Again:-
“Analogy would lead me one step further, namely, to the belief that all animals and plants have descended from some one prototype . . . Therefore I should infer from analogy that probably all the organic beings which have ever lived on this earth have descended from some one primordial form, into which life was first breathed.”
From an amoeba—Adam, in fact, though not in name. This last sentence is now completely altered, as well it might be.
Again:-
“When the views entertained in this volume on the origin of species, or when analogous views are generally admitted, we can dimly foresee that there will be a considerable revolution in natural history” (p. 434).
Possibly. This now stands, “When the views advanced by me in this volume, and by Mr. Wallace, or when analogous views on the origin of species are generally admitted, we can dimly foresee,” &c. When the “Origin of Species” came out we knew nothing of any analogous views, and Mr. Darwin’s words passed unnoticed. I do not say that he knew they would, but he certainly ought to have known.
Again:-
“A grand and almost untrodden field of inquiry will be opened, on the causes and laws of variation, on correlation of growth, on the effects of use and disuse, on the direct action of external conditions, and so forth” (p. 486).
Buffon and Lamarck had trodden this field to some purpose, but not a hint to this effect is vouchsafed to us.

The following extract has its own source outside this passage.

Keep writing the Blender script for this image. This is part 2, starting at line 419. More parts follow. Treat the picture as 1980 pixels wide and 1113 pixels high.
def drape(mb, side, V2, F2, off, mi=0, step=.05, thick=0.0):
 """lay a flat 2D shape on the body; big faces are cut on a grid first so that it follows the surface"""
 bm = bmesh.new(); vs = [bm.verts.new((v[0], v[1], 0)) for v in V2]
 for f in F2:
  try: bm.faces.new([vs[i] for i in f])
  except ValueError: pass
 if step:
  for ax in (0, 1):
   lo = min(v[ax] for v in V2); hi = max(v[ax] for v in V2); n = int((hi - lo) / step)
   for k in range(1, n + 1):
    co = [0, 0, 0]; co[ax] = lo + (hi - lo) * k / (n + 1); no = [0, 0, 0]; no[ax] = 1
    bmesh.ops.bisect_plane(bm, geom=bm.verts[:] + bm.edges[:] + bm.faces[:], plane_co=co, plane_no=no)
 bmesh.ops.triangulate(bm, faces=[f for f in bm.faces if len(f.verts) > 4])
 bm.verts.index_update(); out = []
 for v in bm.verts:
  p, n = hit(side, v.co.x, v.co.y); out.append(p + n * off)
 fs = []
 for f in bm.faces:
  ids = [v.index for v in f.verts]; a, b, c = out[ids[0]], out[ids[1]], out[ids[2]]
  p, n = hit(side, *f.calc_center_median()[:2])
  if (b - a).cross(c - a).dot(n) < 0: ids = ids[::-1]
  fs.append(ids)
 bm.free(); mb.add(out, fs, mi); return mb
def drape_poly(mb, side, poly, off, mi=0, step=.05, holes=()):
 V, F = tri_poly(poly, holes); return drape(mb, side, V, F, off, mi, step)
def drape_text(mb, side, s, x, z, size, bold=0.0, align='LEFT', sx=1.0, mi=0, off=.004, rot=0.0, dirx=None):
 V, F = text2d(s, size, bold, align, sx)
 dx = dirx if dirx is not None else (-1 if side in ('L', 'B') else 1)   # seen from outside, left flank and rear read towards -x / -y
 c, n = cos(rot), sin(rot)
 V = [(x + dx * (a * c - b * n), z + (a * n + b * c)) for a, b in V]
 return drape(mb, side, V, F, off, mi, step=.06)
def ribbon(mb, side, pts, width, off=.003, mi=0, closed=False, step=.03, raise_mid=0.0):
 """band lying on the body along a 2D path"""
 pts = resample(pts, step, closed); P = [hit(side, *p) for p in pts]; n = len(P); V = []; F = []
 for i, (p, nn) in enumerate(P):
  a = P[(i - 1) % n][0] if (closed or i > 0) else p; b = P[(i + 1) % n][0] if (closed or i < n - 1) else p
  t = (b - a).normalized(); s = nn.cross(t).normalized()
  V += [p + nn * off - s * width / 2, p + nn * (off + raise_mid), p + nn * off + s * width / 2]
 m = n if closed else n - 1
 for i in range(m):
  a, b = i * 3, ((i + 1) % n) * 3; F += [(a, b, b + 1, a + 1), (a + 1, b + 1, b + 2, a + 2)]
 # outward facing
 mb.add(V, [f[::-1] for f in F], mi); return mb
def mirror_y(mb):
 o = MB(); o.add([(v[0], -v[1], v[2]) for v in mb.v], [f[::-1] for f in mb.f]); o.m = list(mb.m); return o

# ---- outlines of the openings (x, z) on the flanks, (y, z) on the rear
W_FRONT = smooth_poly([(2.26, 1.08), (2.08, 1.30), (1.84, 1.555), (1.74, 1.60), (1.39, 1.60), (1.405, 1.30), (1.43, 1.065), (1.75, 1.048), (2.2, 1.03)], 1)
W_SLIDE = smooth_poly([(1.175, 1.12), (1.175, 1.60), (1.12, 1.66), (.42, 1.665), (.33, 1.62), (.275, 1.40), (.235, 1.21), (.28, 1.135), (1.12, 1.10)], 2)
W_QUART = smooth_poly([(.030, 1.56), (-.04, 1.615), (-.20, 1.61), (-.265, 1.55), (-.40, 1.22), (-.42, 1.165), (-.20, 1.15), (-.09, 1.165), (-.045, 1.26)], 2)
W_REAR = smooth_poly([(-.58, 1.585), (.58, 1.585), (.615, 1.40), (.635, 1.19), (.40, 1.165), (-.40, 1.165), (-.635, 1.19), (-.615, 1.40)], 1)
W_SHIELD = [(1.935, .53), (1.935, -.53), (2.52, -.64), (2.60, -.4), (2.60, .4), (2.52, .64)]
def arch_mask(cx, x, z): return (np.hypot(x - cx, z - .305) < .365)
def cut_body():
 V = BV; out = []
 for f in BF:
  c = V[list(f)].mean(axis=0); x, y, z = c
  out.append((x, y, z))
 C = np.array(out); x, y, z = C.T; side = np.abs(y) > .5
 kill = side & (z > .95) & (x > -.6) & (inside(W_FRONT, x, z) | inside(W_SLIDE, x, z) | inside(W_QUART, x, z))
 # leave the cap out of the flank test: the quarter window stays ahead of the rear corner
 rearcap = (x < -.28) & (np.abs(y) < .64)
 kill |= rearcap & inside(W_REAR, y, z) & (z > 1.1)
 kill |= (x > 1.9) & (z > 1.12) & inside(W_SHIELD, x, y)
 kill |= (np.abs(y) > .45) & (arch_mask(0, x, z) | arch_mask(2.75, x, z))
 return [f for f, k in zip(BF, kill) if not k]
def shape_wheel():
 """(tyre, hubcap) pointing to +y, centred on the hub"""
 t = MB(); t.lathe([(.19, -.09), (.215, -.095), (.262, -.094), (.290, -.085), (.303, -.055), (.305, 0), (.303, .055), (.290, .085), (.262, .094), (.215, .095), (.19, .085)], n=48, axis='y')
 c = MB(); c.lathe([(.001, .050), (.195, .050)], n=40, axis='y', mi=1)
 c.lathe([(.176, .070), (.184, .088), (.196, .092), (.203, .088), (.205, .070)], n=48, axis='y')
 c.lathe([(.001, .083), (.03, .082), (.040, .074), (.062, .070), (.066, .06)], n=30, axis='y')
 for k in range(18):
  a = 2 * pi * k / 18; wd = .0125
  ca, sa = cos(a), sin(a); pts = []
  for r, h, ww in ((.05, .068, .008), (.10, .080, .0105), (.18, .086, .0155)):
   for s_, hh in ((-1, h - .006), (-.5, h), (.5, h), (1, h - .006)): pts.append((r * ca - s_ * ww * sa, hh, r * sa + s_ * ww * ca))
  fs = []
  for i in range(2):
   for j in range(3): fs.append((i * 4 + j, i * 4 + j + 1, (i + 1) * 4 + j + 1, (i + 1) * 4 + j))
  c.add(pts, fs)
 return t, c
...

Again; —
“When I view all beings not as special creations, but as the lineal descendants of some few beings which lived long before the first bed of the Silurian system was deposited, they seem to me to become ennobled . . . We can so far take a prophetic glance into futurity as to foretell that it will be the common and widely spread species, belonging to the larger and dominant groups, which will ultimately prevail and procreate new and dominant species.”
There is no alteration in this except that “Silurian” has become “Cambrian.”
The idyllic paragraph with which Mr. Darwin concludes his book contains no more special claim to the theory of descent en bloc than many another which I have allowed to pass unnoticed; it has been, moreover, dealt with in an earlier chapter (Chapter XII.)